The origin of the shadow box finds its roots in naval history. When a retiring seaman was leaving his ship for the last time, if his shadow touched land before he stepped ashore, it was considered an omen that terrible luck would follow.

At the outset, a shadow box was a very literally named item. It was a box in which crewmen would place objects meant to represent the sailor’s shadow. With its attendant superstition, it was thought important to protect departing comrades from risk by creating the shadow box, usually a small wooden box containing personal effects – a metaphor for the sailor’s shadow. The ritual has the retiring seaman carrying the shadow box as he passed from sea to land, thus insuring a safe transition into his new life ashore.

American artist Joseph Cornell (1903 – 1972) was a pioneer of assemblage and collage, working with found objects, trinkets and curiosities and is most closely associated with the visually poetic works of art that he created as shadow boxes.

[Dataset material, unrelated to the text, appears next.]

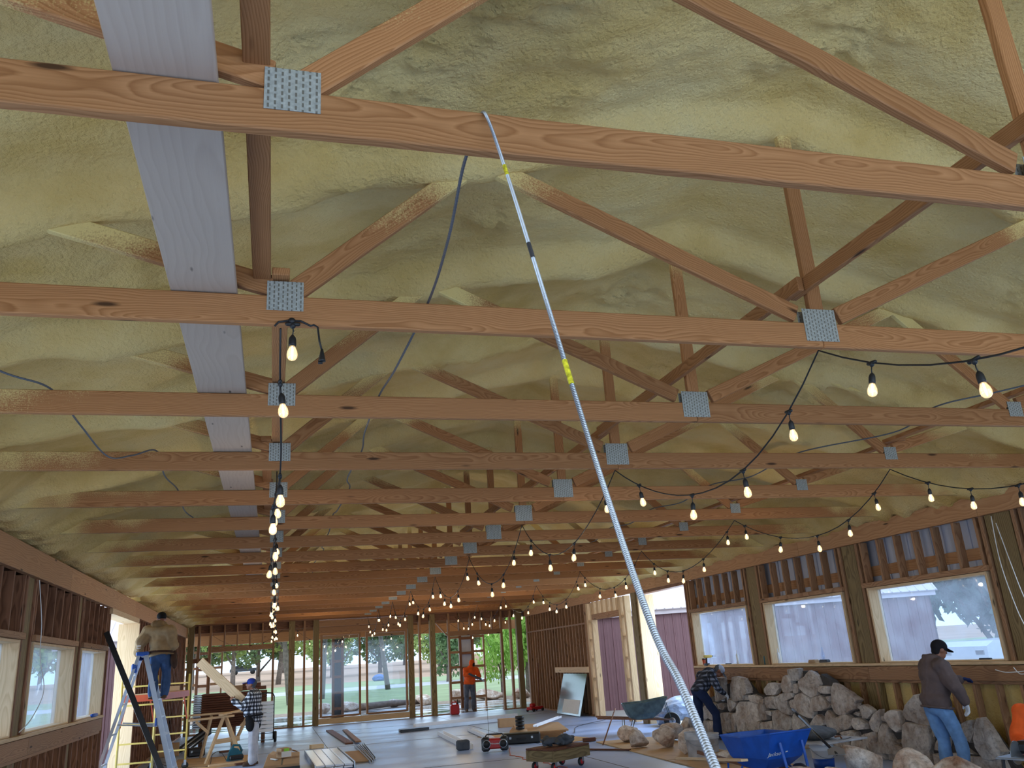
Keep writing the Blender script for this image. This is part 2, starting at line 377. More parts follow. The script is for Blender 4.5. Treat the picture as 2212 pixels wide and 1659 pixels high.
M['boulder'] = stone_mat('limestone_boulder', srgb(158, 118, 94), srgb(206, 188, 172), srgb(244, 238, 232))
M['skin'] = plain('skin', srgb(140, 92, 70), .5, 0, .06)
def cloth(name, col, var=.14): return plain(name, col, .85, 0, var, 9, .25, .2)
M['tan'] = cloth('tan_canvas', srgb(158, 132, 98), .2); M['tandark'] = cloth('dark_tan_canvas', srgb(138, 112, 80), .2); M['denim'] = cloth('blue_denim', srgb(62, 86, 124), .22); M['ltdenim'] = cloth('washed_denim', srgb(112, 150, 196), .2)  # second tan is a darker canvas for hood and hem band
M['navy'] = cloth('dark_denim', srgb(34, 46, 78)); M['khaki'] = cloth('pale_trousers', srgb(198, 196, 202)); M['brownjacket'] = cloth('brown_jacket', srgb(96, 82, 80))
M['hivis'] = cloth('orange_hoodie', srgb(232, 96, 40)); M['grey'] = cloth('grey_cloth', srgb(84, 88, 94)); M['blackcloth'] = cloth('black_cloth', srgb(30, 28, 30))
M['bluecap'] = cloth('blue_cap', srgb(48, 66, 150)); M['greycap'] = cloth('pale_grey_cap', srgb(176, 184, 200)); M['leather'] = cloth('tool_leather', srgb(70, 50, 40)); M['whiteglove'] = cloth('white_glove', srgb(214, 218, 226)); M['blueglove'] = cloth('navy_glove', srgb(40, 52, 96))
M['boot'] = cloth('brown_boot', srgb(98, 74, 58)); M['redcloth'] = cloth('red_cloth', srgb(188, 46, 48)); M['mudjeans'] = cloth('muddy_jeans', srgb(92, 98, 112), .3)
M['tarp'] = plain('silver_black_tarp', srgb(120, 134, 160), .3, 0, .6, 3, .4)
def plaid(name, dark, mid, light, sc):
    m, t, b = newmat(name); tc = N(t, 'ShaderNodeTexCoord'); sp = t.nodes.new('ShaderNodeSeparateXYZ'); t.links.new(tc.outputs['Object'], sp.inputs[0])
    u = mathn(t, 'FRACT', mathn(t, 'MULTIPLY', mathn(t, 'ADD', sp.outputs[0], mathn(t, 'MULTIPLY', sp.outputs[1], .8)), sc)); v = mathn(t, 'FRACT', mathn(t, 'MULTIPLY', sp.outputs[2], sc))
    a = mathn(t, 'LESS_THAN', u, .5); c = mathn(t, 'LESS_THAN', v, .5)
    s_ = mathn(t, 'MULTIPLY', mathn(t, 'ADD', a, c), .5)
    t.links.new(ramp(t, s_, [(.1, light), (.4, mid), (.9, dark)]).outputs['Color'], b.inputs['Base Color']); b.inputs['Roughness'].default_value = .9
    return m
M['plaid'] = plaid('black_white_plaid', srgb(22, 22, 28), srgb(96, 98, 108), srgb(226, 228, 232), 13)
M['plaid2'] = plaid('dark_plaid', srgb(18, 22, 32), srgb(52, 58, 74), srgb(122, 130, 150), 12)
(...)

A collector of bric-a-brac, souvenirs and memorabilia – old prints and photographs, magazine clippings, music scores and printed ephemera, Cornell’s boxes explored surrealist use of irrational juxtaposition; transforming materials and experience to realize compositions, much like the sailor’s shadow box, that would provide passage to another world, to another shore.

In the spirit of sailors of yore, Joseph Cornell and those that followed, I think of the boxes that I make as a window on another world, a conduit through which passage to another time and place is preserved.